On September 5 th , the New York Times published an anonymous opinion criticizing Donald Trump. It might be the last straw aimed at breaking the President's back. Supposedly written by a Trump administration official, it stigmatizes his amorality and erratic behavior, fearing for the "health of our republic", but reassures the reader: "there are adults in the room". While making a vow to the contrary, it is a clear disguised call for impeachment. Donald Trump does not belong in the White House. That much is clear. He is unpredictable, unprepared for the task and has made numerous blunders. Why did the Americans vote for him? Could it be because of the failures of his predecessors' policies? The policies the Washington elite implemented from 1992 onward when it felt the time had come for the United States to rule the world because it is its Manifest Destiny? Trump is right to make peace with North Korea -- a country flattened out by American bombs -- and to engage Putin -- the most powerful nuclear power along with the United States. This anonymous opinion makes no sense. Far from advocating a change in policy, it subliminally promotes a continuation of the policies of the past -- the very policies which brought Trump to the White House. Paul Craig Roberts, Ronald Reagan's former Assistant Secretary of the Treasury, believes it's a forgery. So does Diana Johnstone. They might be right. The New York Times is an avowed opponent of the President.

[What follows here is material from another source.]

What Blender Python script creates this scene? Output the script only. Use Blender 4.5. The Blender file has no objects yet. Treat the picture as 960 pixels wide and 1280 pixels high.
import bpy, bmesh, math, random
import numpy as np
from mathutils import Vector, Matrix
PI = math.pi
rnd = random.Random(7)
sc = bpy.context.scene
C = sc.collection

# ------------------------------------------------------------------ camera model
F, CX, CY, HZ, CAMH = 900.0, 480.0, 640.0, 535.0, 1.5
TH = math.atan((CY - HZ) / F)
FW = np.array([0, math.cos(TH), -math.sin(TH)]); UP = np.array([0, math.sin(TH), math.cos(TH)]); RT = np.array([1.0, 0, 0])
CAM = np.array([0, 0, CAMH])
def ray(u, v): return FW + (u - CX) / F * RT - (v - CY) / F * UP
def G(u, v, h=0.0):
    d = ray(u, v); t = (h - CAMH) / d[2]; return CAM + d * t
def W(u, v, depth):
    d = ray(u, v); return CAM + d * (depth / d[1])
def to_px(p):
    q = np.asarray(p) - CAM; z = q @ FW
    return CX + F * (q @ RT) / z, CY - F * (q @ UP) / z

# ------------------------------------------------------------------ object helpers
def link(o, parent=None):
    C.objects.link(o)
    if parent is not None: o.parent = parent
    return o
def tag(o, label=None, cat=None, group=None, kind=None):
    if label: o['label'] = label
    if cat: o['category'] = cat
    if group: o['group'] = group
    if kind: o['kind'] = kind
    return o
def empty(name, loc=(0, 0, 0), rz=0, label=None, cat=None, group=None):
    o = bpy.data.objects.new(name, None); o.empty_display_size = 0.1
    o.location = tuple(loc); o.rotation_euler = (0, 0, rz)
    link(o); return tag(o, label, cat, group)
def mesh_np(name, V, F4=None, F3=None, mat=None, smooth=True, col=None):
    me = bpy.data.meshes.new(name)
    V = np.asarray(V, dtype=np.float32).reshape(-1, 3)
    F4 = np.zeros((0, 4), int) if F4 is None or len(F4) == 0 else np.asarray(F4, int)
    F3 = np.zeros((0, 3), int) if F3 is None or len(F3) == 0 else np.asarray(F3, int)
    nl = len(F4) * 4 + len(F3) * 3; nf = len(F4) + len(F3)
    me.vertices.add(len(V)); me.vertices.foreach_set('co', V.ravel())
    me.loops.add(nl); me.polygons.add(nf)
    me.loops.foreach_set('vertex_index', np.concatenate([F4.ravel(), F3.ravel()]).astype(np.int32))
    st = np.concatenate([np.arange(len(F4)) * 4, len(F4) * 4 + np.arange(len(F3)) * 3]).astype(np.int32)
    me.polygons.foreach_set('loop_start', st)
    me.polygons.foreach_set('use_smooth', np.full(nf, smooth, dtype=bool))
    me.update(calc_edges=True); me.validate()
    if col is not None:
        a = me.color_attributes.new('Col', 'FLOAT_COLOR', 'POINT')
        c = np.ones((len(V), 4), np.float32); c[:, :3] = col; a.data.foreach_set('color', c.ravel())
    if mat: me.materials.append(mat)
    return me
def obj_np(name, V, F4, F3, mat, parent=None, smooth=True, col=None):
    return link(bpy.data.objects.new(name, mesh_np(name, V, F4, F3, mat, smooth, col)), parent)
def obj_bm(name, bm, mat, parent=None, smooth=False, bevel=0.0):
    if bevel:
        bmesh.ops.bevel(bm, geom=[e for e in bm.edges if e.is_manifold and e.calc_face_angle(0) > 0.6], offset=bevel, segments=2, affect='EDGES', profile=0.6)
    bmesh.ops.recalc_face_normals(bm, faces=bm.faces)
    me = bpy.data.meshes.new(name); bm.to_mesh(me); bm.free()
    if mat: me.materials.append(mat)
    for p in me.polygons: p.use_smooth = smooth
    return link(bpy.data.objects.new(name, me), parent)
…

This event is crowning, so to speak, an anti-Trump campaign which began before his election. Robert Mueller, former CIA director, and special prosecutor appointed by Attorney General Jeff Sessions, to inquire about the alleged Russian interference in the 2016 presidential campaign, has yet to find one piece of evidence nearly a year and a half after the inquiry began. A House Committee concluded there was no interference. Yet, the crusade continues as demonstrated by the invectives thrown at Donald Trump after his meeting with Vladimir Putin in Helsinki. John Brennan, former CIA director, talked about treasonous behavior. Doesn't he know that Barack Obama wished to "reset" the relationship with Russia in a peaceful manner? The recent John McCain's death which was used to slander Trump, shows how low the Beltway has fallen. In truth, McCain's eulogy is an insult to US Navy officers and sailors, as well as to Vietnam prisoners of war, not to mention the survivors and refugees of the Middle East wars of the last seventeen years. Whatever one may think of Donald Trump, slanders and calumnies do not serve the United States. They certainly do not serve the truth. What has become of the United States?
In his latest book ("The American Trajectory: Divine or Demonic? "), David Ray Griffin retraces the origins and nature of the American Empire. If nothing is done to reverse the hegemonic policies of 1992 onward, the end-game will be "a managed democracy" in the United States, or an economic depression of apocalyptic dimension, or both. It could also turn into a nuclear war scenario, if Russian generals, tired of being humiliated by the United States, threaten to react with all of Russia's military might. Face with near certain death, the cocky boyish Washington elite will cry uncle to preserve its life.